From “War Pigs” by Black Sabbath:



Generals gathered in their masses
Just like witches at black masses



In English poetry, a perfect rhyme has identical vowels but different onsets, like come and sum. An identical rhyme has identical vowel and onset, like come and become. Pairs of homonyms and homophones are identical rhymes but not perfect rhymes, and most people consider them inferior.


Holorime, where entire lines rhyme, is likewise stigmatized in English poetry:



For I scream
For ice cream



Most consider this a trifle at best, doggerel at worst.

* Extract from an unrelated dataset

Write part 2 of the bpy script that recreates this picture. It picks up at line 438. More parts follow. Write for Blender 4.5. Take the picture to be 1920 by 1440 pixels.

This judgment makes some sense for the mere repetition of a word as “rhyme,” which may indicate a lack of creativity. However, that makes less sense to me for examples like the wordplay in holorime and in the Black Sabbath song. Furthermore, some other languages value identical rhyme, like rime riche in French poetry.


Did identical rhyme fall out of favor at some point, or was it never well-accepted to begin with? Was there any period where it was in fashion in England as in France? Is it considered low poetry for the same reasons that puns are considered low humor in English? Are there forms of English poetry or song where it's more highly regarded – perhaps in limerick or rap, which value wordplay?



Answer



This is a very deep question and I've wondered myself, often, why perfect rhymes sound so awful.
I don't have an answer (let alone the answer). All I have is some pieces.


Item: There is no doubt that such an effect exists, and is predictable and general.
It's similar to the priming that occurs with a ticking clock that jolts us when it stops.


Item: There is significant phonosemantic coherence among the 483 English rimes.
This can provide a semantic "rhyme" to match a phonological one in end rhyme.


Item: Rhyming poetry is a modern invention.
There is no known poetic tradition anywhere using end-rime before around 300 AD.


Item: Rhyming poetry reached its zenith in Medieval Latin religious and goliardic poetry,
leading directly to the rhymed Tuscan of Dante, and forgettable attempts at English rhymed epics.


Item: End-rhyme is significantly easier in a suffixal synthetic language, like Latin or Italian,
than in an uninflected analytic language, like English, as John Ciardi points out.




But that's just pieces. What they suggest to me is that there is a significant anticipation set up by a rhyme scheme, just like the anticipation of a clock's ticking that allows us to cancel it out automatically. Until it stops ticking and we're alerted by the unmet prediction. This has the same feel.


I suspect that the psychological effect of rhymed poetry is such that the pleasant effect is mediated by an expectation of a patterned phonological difference, which is not met by absolute phonological identity.


I also suspect that the difficulty of making rhymed poetry in English is a big part of the reason why it's fallen out of favor in official poetry. That, and the rise of popular music, which certainly has lots of uses for rhyme, but is not officially considered poetry, since a lot of people pay a lot of money for it.